Visual artist Sasha Chavchavadze says she has “been playing with matches for years.” Although when she says that, she means she has used the little fire starters in her work. But she readily admits that her use of little matchsticks is meant to evoke a sense of danger, the possibility of risk.
“I think that we tend to ‘play it safe’ in our society, and that sometimes taking risks can lead to positive change, though I would not recommend taking ‘dangerous’ risks,” said Chavchavadze. “Sometimes confronting one’s fears can open up whole new worlds. I don’t mean doing things like extreme sports or putting one’s life in danger. I’m referring to small risks, like singing in front of an audience, performing in a play, or flying to another country to see how others live. Also, the definition of ‘dangerous’ has changed. For instance, when I was a child, I played on the city streets in my neighborhood without my parents knowing where I was. Today for many parents this would be considered dangerous. Today kids usually have cell phones, which gives a sense of false safety.”
Chavchavadze has now used this perspective to inform the exhibit “Dangerous Toys,” currently on display at Curious Matter, a gallery at 272 Fifth St. in downtown Jersey City. The exhibit, which was curated by Chavchavadze, includes the works of 12 artists who have also created pieces that are seem to be simultaneously life affirming and deadly, smooth and sharp, supportive and free-falling.
Chavchavadze said she is typically very careful with the matches she uses in her art. But she recently recounted a story that taught her a painful lesson – a lesson that was at the same time freeing.
“Recently, I invited an artist to contribute a sphere of multi-colored matches to my museum, fabricated with old dual-tone pre-safety matches ordered on eBay,” Chavchavadze said. “Weeks later, [a fire] rolled along a wall and self-ignited, setting off an enormous explosion of flame that engulfed my museum. The experience, though traumatic, was strangely freeing…There’s a lot of focus on ‘safe toys’ for children these days. Rubber mats are placed under jungle gyms. Warning labels abound. We are a ‘no risk’ society, keeping death and destruction always at bay. Yet, in order to achieve this, we make weapons available as toys, and we guard our shores with a nuclear arsenal that could destroy worlds. I find that really ironic. I wanted to sort of explore that in this exhibit.”
Taking risks
The exhibit includes the work of 12 artists.
In an essay that accompanies the show, Chavchavadze wrote that, “the things that should be ‘dangerous’ in our culture because they can effect the most dramatic change, are also reduced to toys. The most revolutionary art looks like a play thing when hung in our mega-museums, as if its power had been leached out of it. Perhaps today the term ‘dangerous toys’ could be a euphemism for art that inspires, that has meaning, that challenge.”

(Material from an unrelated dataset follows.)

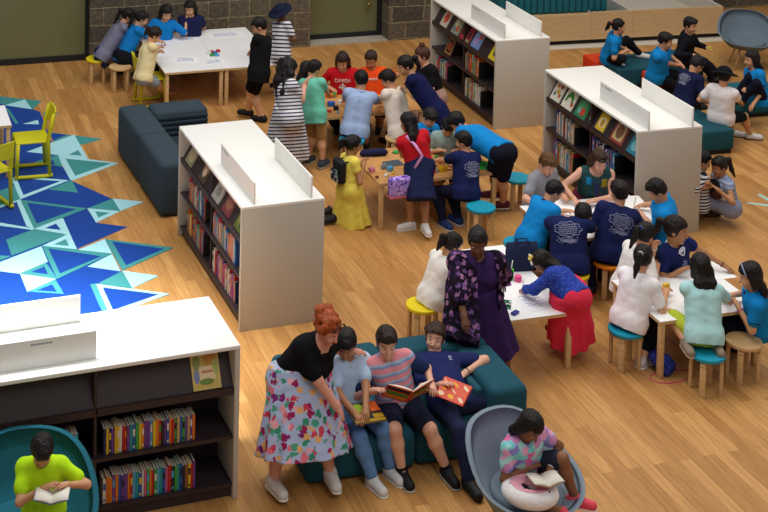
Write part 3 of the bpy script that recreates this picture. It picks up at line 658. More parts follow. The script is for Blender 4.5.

Much of the danger is implied, not literal, in the pieces that Chavchavadze selected for the show.
“Shiva Eye,” an ink drawing by Lance Rutledge, evokes the mystical Middle Eastern “eye of God,” the all-seeing judge. But the Hindu god Shiva is known as both the destroyer and the god of transformation. The drawing evokes both the danger inherent in destruction, but also the rewards that can come from profound transformation. Zoe Bellot’s “Bird,” is a turntable music box that plays the tune “How Sweet it Is.” The installation is sad since it evokes that which has died or passed away. Death, of course, is a possible outcome to danger. Other pieces – such as Anthony Heinz May’s sculpture “Game of Stick” or “Hand Games,” a drawing by Neal Anthony Pitak – are less open to interpretation.
“I would say that the pieces I chose all have an element of playfulness – they all relate to toys and games in some way,” Chavchavadze said. “They all speak to the darker side of fun and entertainment in our society. But then again, some of the best children’s toys can be very ‘dark.’”
The exhibit Dangerous Toys will be on display through Nov. 11. The show also includes work from Aaron Beebe, Debra Regh, Margaret Roleke, Heather Molin, Douglas Newton, Chavchavadze, and Curious Matter co-founders Raymond E. Mingst and Arthur Bruso.